Privileged Access Management (PAM)

Stay on top of privileged accounts, access, and activities

-- 83% of organizations do not have a mature approach to privileged access management.

-- 56% of breaches take months or longer to discover

-- 80% of security breaches involve compromised privileged credentials.

-- Data Breach Reports

What are privileged accounts?

Privileged accounts refer to the powerful accounts that grant special access, typically administrative access to systems and applications. These accounts can be associated with human users and non-human entities such as application and machine identities.

In an enterprise IT environment, these accounts exist in the form of administrator accounts, superuser accounts, root accounts, local administrator accounts, domain administrator accounts, secure socket shell keys (SSH keys), service and application accounts. These are also called ‘secrets’ from a DevOps context.

What is Privileged Access Management (PAM)?

Riding on the administrative powers of these accounts, a host of activities such as installing or removing software, configuring critical system settings, modifying or deleting data can be performed, which otherwise cannot be done as a normal or standard user. Because of the very nature of the activities that can be performed, proactive management of these accounts becomes critical from a security perspective to prevent unauthorized activities and safeguard the applications, infrastructure, and confidential data.
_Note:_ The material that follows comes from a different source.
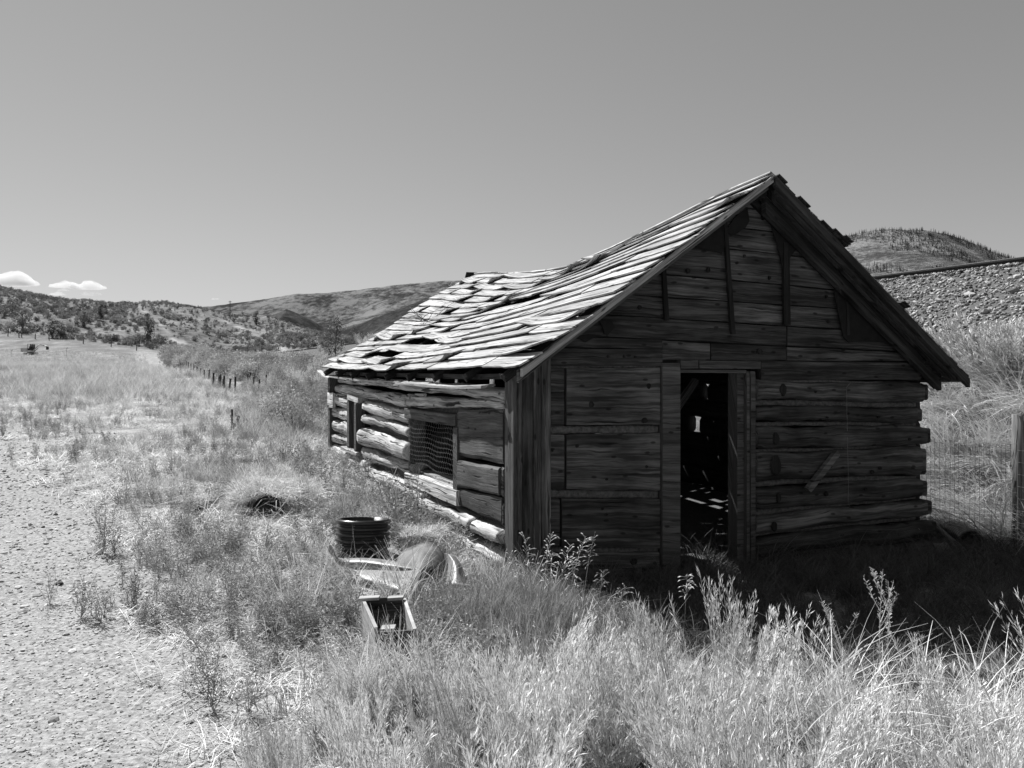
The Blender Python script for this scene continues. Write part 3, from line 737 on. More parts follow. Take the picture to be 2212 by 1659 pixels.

Key challenges in privileged access management

Organizations face several challenges when it comes to securing privileged accounts. Attackers exploit these loopholes to gain a foothold on machines, move laterally in the network and escalate privileges to attain their targets. Most of the security issues arise due to the way we handle privileged accounts.
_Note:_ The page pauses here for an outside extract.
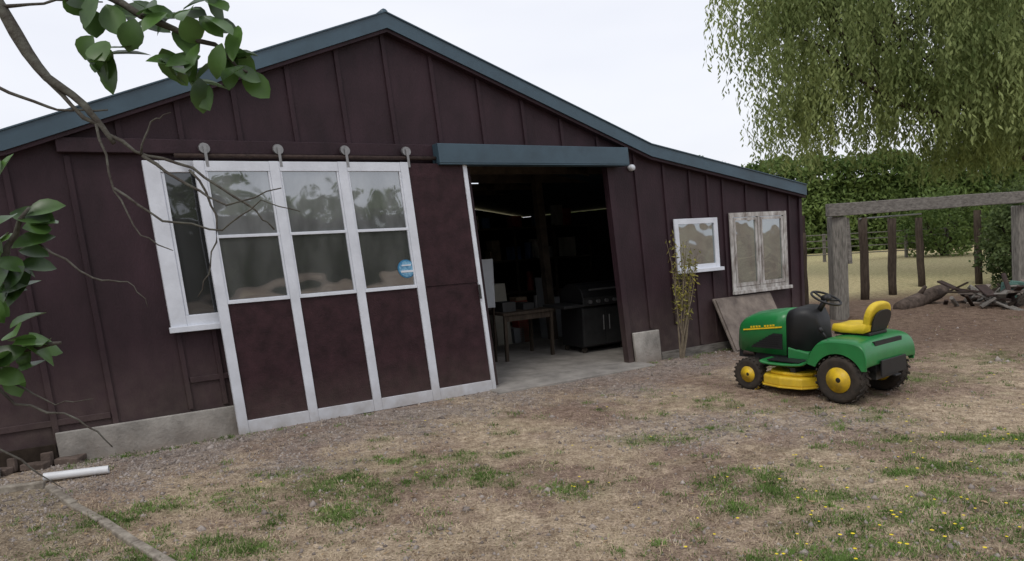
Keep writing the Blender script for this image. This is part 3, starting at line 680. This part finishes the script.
def hedge(name,A,B,w,h,n,ls,m,var=.10,fr=.35):
    g=grp(name,(0,0,0));A=np.array(A);B=np.array(B);L_=np.linalg.norm(B-A);d=(B-A)/L_;s=np.array([-d[1],d[0]])
    t=rng.uniform(0,1,n);face=rng.uniform(0,1,n);hh=np.array([h*(1+var*noise.noise(Vector((q*L_*fr,3,0)))+var*.8*noise.noise(Vector((q*L_*1.0,8,0)))) for q in t])
    z=np.where(face<.8,rng.uniform(0,1,n)**.85*hh,hh+rng.normal(0,.2,n))
    bulge=np.array([.5*noise.noise(Vector((q*L_*.8,zz*.8,5))) for q,zz in zip(t,z)])
    off=np.where(face<.8,-w/2+rng.normal(0,.18,n)-bulge-.3,rng.uniform(-w/2,w/2,n))
    P=np.stack([A[0]+d[0]*t*L_+s[0]*off,A[1]+d[1]*t*L_+s[1]*off,z],1)
    U=rvec(n);leaves('foliage',P,U*rng.uniform(.6,1.3,n)[:,None]*ls,perp(U)*ls*.5,m,g)
    R=Matrix.Translation((A[0],A[1],0))@Matrix.Rotation(math.atan2(d[1],d[0]),4,'Z')
    b=MB();b.box(0,L_,-w/2+.25,w/2,0,h*.85,R);b.out('core',mat(name+'_core',(.03,.045,.015),.95,.5,1.5,.5,10),g)
hedge('hedge',(2,40),(48,42),2.2,4.6,80000,.15,'hedge',.22,.25)
hedge('unseen_hedge',(-30,-12),(30,-14),2.0,3.8,9000,.28,'hedge',.3,.4)  # unseen hedge added behind the camera to darken the door pane reflections
def bush(name,c,r,h,n,ls,m):
    g=grp(name,c);v=rvec(n);rr=rng.uniform(.45,1.1,n)**.6
    f=np.array([1+.5*noise.noise(Vector(q*2.2)) for q in v]);P=v*(rr*f)[:,None]*np.array([r,r,h/2]);P[:,2]+=h/2
    P=P[P[:,2]>0];k=len(P);U=rvec(k);leaves('foliage',P,U*rng.uniform(.6,1.3,k)[:,None]*ls,perp(U)*ls*.5,m,g)
    b=MB()
    for i in range(9):
        a=random.uniform(0,6.28);b.tube([(0,0,-.05),(r*.3*math.cos(a),r*.3*math.sin(a),h*.4),(r*.6*math.cos(a),r*.6*math.sin(a),h*.8)],[.04,.03,.01],5)
    b.out('stems','bark',g)
bush('shrub',(10.35,14.9,0),.7,1.9,7000,.05,'bushl')
bush('shrub.001',(11.8,15.9,0),1.2,2.6,9000,.055,'bushl')
bush('shrub.002',(17.5,30,0),1.6,2.6,5000,.09,'hedge')
sg=grp('sapling',inbarn(2.50,-.2,0),ANG);b=MB();Cs=[]
for i in range(15):
    a=random.uniform(-.5,.55);bq=random.uniform(-.12,.05);h=random.uniform(1.0,1.6);pts=[]
    for t in range(6):
        q=t/5;pts.append((a*h*.45*q**1.1+.03*math.sin(q*5+i)+random.uniform(-.01,.01),bq*q+random.uniform(-.01,.01)-.02,h*q))
    b.tube(pts,[.011,.010,.008,.007,.005,.003],5)
    for k in range(30):
        q=random.uniform(.4,1);j=min(4,int(q*5));f_=q*5-j;p=Vector(pts[j]).lerp(Vector(pts[j+1]),f_)
        Cs.append(np.array(p)+rng.normal(0,.022,3))
b.out('stems',mat('sapling_stem',(.19,.155,.11),.9,.3,20),sg)
Cs=np.array(Cs);n=len(Cs);U=rvec(n);U[:,2]=np.abs(U[:,2])
leaves('leaves',Cs,U*rng.uniform(.02,.038,n)[:,None],perp(U)*.011,leafmat('sapling_leaf',(.15,.16,.04),(.48,.42,.10),.6,.35,6),sg)

# ------------------------------------------------------------------ OVERHANGING TREE
mg=grp('magnolia_tree',(0,0,0))
b=MB()
b.tube([(-2.9,1.3,-.1),(-2.8,1.4,.8),(-2.75,1.5,1.8),(-2.5,1.6,2.6)],[.11,.09,.075,.05],12)
def wob(pts,sub=4,a=.006):
    P_=[];pts=[Vector(p) for p in pts]
    for i in range(len(pts)-1):
        for k in range(sub): P_.append(pts[i].lerp(pts[i+1],k/sub)+Vector((random.uniform(-a,a),random.uniform(-a,a),random.uniform(-a,a))))
    P_.append(pts[-1]);return P_
def limb(pts,r0,r1,sub=4,a=.006):
    q=wob(pts,sub,a);b.tube(q,[(r0+(r1-r0)*i/(len(q)-1))*random.uniform(.88,1.15) for i in range(len(q))],7)
limb([(-2.6,1.55,2.35),(-2.0,1.75,2.5),(-1.5,1.85,2.42),(-1.26,1.9,2.28),(-1.17,1.9,2.10),(-1.06,1.9,2.00),(-.99,1.9,1.90)],.030,.005)
limb([(-1.9,1.78,2.48),(-1.4,1.9,2.5),(-1.05,1.9,2.33),(-.9,1.9,2.22),(-.72,1.9,2.13),(-.64,1.9,2.06)],.018,.003)
limb([(-2.78,1.45,1.0),(-2.1,1.7,1.25),(-1.5,1.85,1.5),(-1.3,1.9,1.62),(-1.22,1.9,1.75)],.03,.004)
limb([(-2.1,1.7,1.25),(-1.6,1.85,1.3),(-1.3,1.9,1.38),(-1.17,1.9,1.40)],.02,.004)
def twig(pts,r): limb(pts,r,r*.3,4,.005)
twig([(-1.17,1.9,2.10),(-1.06,1.9,1.97),(-.94,1.9,1.88),(-.80,1.9,1.83),(-.66,1.9,1.72),(-.6,1.9,1.66)],.006)
twig([(-.92,1.9,1.86),(-.8,1.88,1.78),(-.70,1.86,1.73),(-.56,1.85,1.76)],.0045)
twig([(-.80,1.9,1.82),(-.74,1.9,1.70),(-.76,1.88,1.58),(-.80,1.88,1.50)],.0035)
twig([(-1.03,1.9,1.96),(-.98,1.86,1.78),(-.92,1.85,1.66),(-.84,1.85,1.62)],.0035)
twig([(-.98,1.86,1.78),(-.86,1.86,1.70),(-.72,1.86,1.66),(-.62,1.86,1.73),(-.52,1.86,1.70)],.0035)
twig([(-.92,1.9,1.87),(-.90,1.9,1.95),(-.84,1.9,1.97)],.003)
twig([(-1.24,1.9,2.25),(-1.12,1.92,2.27),(-1.0,1.92,2.26)],.005)
twig([(-1.5,1.88,2.2),(-1.25,1.9,2.04),(-1.12,1.9,1.99),(-1.0,1.9,1.985)],.006)
twig([(-1.5,1.85,1.5),(-1.3,1.9,1.25),(-1.14,1.9,1.20),(-1.06,1.9,1.12)],.005)
twig([(-1.6,1.85,1.3),(-1.3,1.9,1.10),(-1.2,1.9,1.02)],.004)
twig([(-1.3,1.9,1.3),(-1.2,1.9,1.24),(-1.1,1.9,1.25)],.003)
twig([(-1.2,1.9,1.66),(-1.08,1.9,1.56),(-.98,1.9,1.55),(-.94,1.9,1.48)],.003)
b.out('branches','twig',mg,smooth=True)
V=[];F=[]
def bigleaf(base,d,up,L_,W2):
    base=Vector(base);d=Vector(d).normalized();s=d.cross(Vector(up)).normalized();n_=s.cross(d)
    k=len(V);prof=[(0,.04),(.12,.42),(.28,.78),(.48,1.0),(.68,.97),(.86,.62),(1,.04)];bend=random.uniform(.05,.3);fl=random.uniform(.12,.4)
    for t,w in prof:
        c=base+d*(t*L_)-n_*(bend*L_*t*t);fold=fl*w*W2
        V.append(c-s*w*W2+n_*fold);V.append(c);V.append(c+s*w*W2+n_*fold)
    for i in range(6):
        q=k+i*3;F.append((q,q+1,q+4,q+3));F.append((q+1,q+2,q+5,q+4))
def rosette(c,n_,L_=.105,dirb=(0,0,0)):
    for i in range(n_):
        a=rvec(1)[0];d=Vector((a[0]+dirb[0],a[1]*.7+dirb[1],a[2]*.8+dirb[2]));u=Vector((random.uniform(-.5,.5),random.uniform(-1.2,-.2),.8))
        c2=Vector(c)+Vector((random.uniform(-.03,.03),random.uniform(-.04,.04),random.uniform(-.03,.03)))
        bigleaf(c2,d,u,L_*random.uniform(.65,1.15),L_*random.uniform(.24,.33))
for c,k,dv_ in [((-1.0,1.9,2.26),6,(0,0,-.2)),((-.92,1.9,2.22),7,(.2,0,-.3)),((-.84,1.9,2.20),6,(.3,0,-.3)),((-.76,1.9,2.20),6,(.3,0,-.1)),((-.98,1.88,2.14),5,(-.2,0,-.5)),((-.80,1.9,2.08),6,(.1,0,-.4)),((-.70,1.9,2.12),6,(.5,0,-.4)),((-1.06,1.92,2.28),4,(-.2,0,.2)),((-.72,1.9,2.26),5,(.3,0,.2)),((-.88,1.9,2.30),5,(0,0,.1)),((-.76,1.9,2.04),3,(0,0,-.4)),((-1.0,1.9,2.10),3,(-.2,0,-.3)),((-.66,1.9,2.07),4,(.5,0,-.2)),((-.86,1.9,2.12),5,(0,0,-.3)),
  ((-1.30,1.9,1.83),4,(-.1,0,.1)),((-1.25,1.9,1.72),6,(.3,0,.1)),((-1.28,1.9,1.62),8,(.2,0,0)),((-1.3,1.9,1.52),8,(.1,0,0)),((-1.26,1.88,1.42),7,(.3,0,-.2)),((-1.32,1.9,1.36),6,(.1,0,-.2)),((-1.33,1.9,1.68),7,(0,0,0)),((-1.34,1.9,1.45),6,(0,0,0)),((-1.22,1.9,1.38),3,(.4,0,-.1))]:
    rosette(c,k,.098,dv_)
mesh('leaves',V,F,leafmat('magnolia_leaf',(.018,.042,.010),(.11,.22,.05),.35,.3,9,.5),mg,smooth=True)

# ------------------------------------------------------------------ WORLD, SUN, CAMERA
W=bpy.data.worlds.new('World');S.world=W;W.use_nodes=True;nt=W.node_tree;N=nt.nodes;L=nt.links;bg=N['Background']
el,az=math.radians(52),math.radians(200)
sk=N.new('ShaderNodeTexSky');sk.sky_type='NISHITA';sk.sun_disc=False;sk.sun_elevation=el;sk.sun_rotation=az;sk.dust_density=4
mx=N.new('ShaderNodeMix');mx.data_type='RGBA';mx.inputs[0].default_value=.88
L.new(sk.outputs[0],mx.inputs[6])
tc=N.new('ShaderNodeTexCoord');nn=N.new('ShaderNodeTexNoise');nn.inputs['Scale'].default_value=1.6;nn.inputs['Detail'].default_value=4;mp=N.new('ShaderNodeMapping');mp.inputs['Scale'].default_value=(1,1,3.5)
L.new(tc.outputs['Generated'],mp.inputs[0]);L.new(mp.outputs[0],nn.inputs[0])
rr=N.new('ShaderNodeValToRGB');rr.color_ramp.elements[0].position=.3;rr.color_ramp.elements[1].position=.7;rr.color_ramp.elements[0].color=(7.1,7.3,8.1,1);rr.color_ramp.elements[1].color=(8.3,8.4,8.8,1)
L.new(nn.outputs[0],rr.inputs[0]);L.new(rr.outputs[0],mx.inputs[7]);L.new(mx.outputs[2],bg.inputs[0]);bg.inputs[1].default_value=.125
sl=bpy.data.lights.new('sun','SUN');sl.energy=1.0;sl.angle=math.radians(14);sl.color=(1,.96,.9);so=link(bpy.data.objects.new('sun',sl))
dirv=Vector((math.sin(az)*math.cos(el),math.cos(az)*math.cos(el),math.sin(el)));so.rotation_euler=dirv.to_track_quat('Z','Y').to_euler();so.location=(0,0,20)
cam=bpy.data.cameras.new('camera');co=link(bpy.data.objects.new('camera',cam));cam.sensor_width=36;cam.lens=36*740/1024;cam.clip_end=1500;cam.clip_start=.05
r=math.atan(.055);p=math.atan(40.5/740)
R0=Vector((1,0,0));U0=Vector((0,math.sin(p),math.cos(p)));Fw=Vector((0,math.cos(p),-math.sin(p)))
Rt=R0*math.cos(r)-U0*math.sin(r);Up=R0*math.sin(r)+U0*math.cos(r)
mt=Matrix((Rt,Up,-Fw)).transposed().to_4x4();mt.translation=Vector((0,0,1.6));co.matrix_world=mt
S.camera=co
  • Lack of visibility – Protection often starts with visibility. Lack of visibility over the total number of accounts, where they sit in an organization's IT landscape could spell a disaster. To protect, privileged accounts must be discovered and consolidated continuously.
  • Manual approaches to credentials management – The essential requirement in ensuring security is assigning strong, unique passwords that are periodically randomized. Manual procedures to achieve this are prone to errors, time-consuming and cumbersome.
  • Inadequate access controls – Ensuring the right access to the right person at the right time for the right duration is the fundamental aspect of access control. This aspect is often overlooked in organizations. Users often get access to accounts that are not related to their job profiles. When users leave the organization, deprovisioning becomes a nightmare.
  • Lack of centralized monitoring and control – Organization-wide visibility and control over privileged access are essential from a security perspective. Without the right tools in place, IT divisions struggle to gain centralized control of privileged accounts.
  • Audit and compliance issues - Organizations worldwide face heavy financial and reputational damage for unmet regulatory requirements. Tracking and recording every privileged activity is a must and a key challenge to many organizations today.
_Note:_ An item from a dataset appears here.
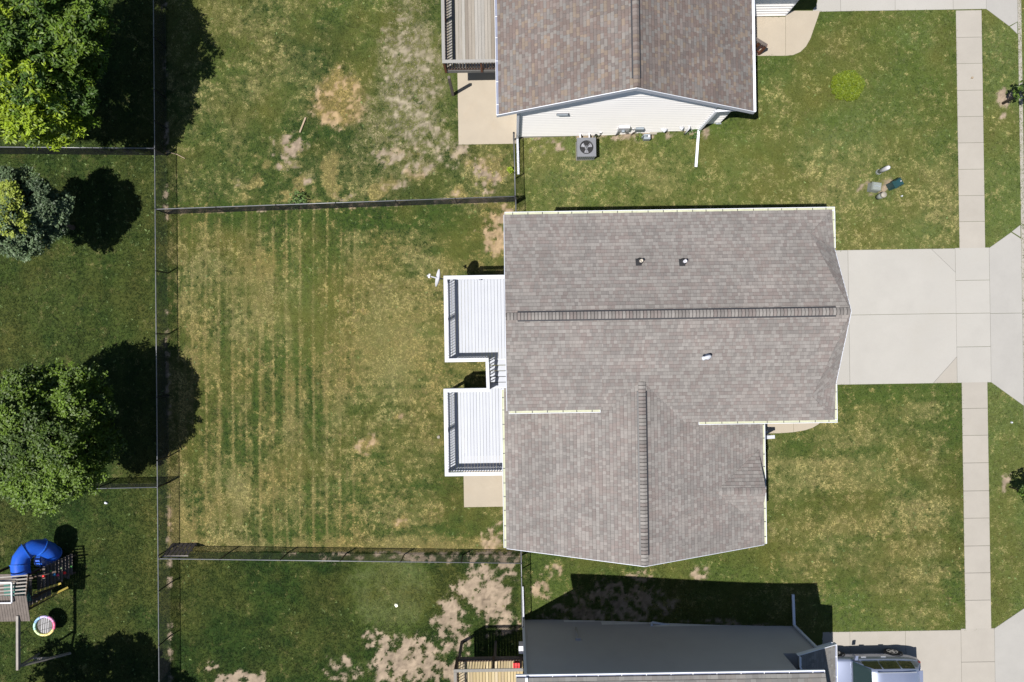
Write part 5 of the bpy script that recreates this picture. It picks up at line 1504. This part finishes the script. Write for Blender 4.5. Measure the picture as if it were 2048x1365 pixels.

How does Securden PAM help in managing privileged access?

Securden Unified PAM is a full-featured privileged access security solution that combines Password Vaulting, Privileged Account Management, Remote Access / Remote Session Management, Application Password Management, Privilege Elevation and Delegation Management, and Endpoint Privilege Management in a single package.

It helps IT teams to securely store, protect, and automate the management of all high privileged account passwords, keys, and identities. It enables IT administrators to centrally control, audit, monitor, and record all access to critical IT assets, thereby reducing risks related to privileged access.

Securden can be deployed in minutes on a server on-prem or hosted on private cloud instances.

Gain complete control over privileged access, minimize security risks

  • Protect and manage privileged accounts, mitigate security risks

    Centrally store, manage, and control access to all privileged accounts, including passwords, keys, certificates, and documents. Prevent identity thefts and unauthorized access to credentials. Minimize attack surface and reduce security risks.

  • Control access, monitor activities, bring in order. Improve operational efficiency

    In the absence of centralized management, privileged accounts are left uncontrolled and unmonitored resulting in chaos. Consolidate accounts, establish access controls, enforce policies, eliminate system lockouts, and improve IT teams’ efficiency.

  • Enforce policies, demonstrate compliance, safeguard reputation

    Industry and government regulations (such as PCI-DSS, HIPAA, ISO 27001, NERC-SIP, and others) mandate controlling and continuously monitoring privileged access. Ensure and demonstrate compliance to various regulations by enforcing policy-based controls, audit trails, and reports.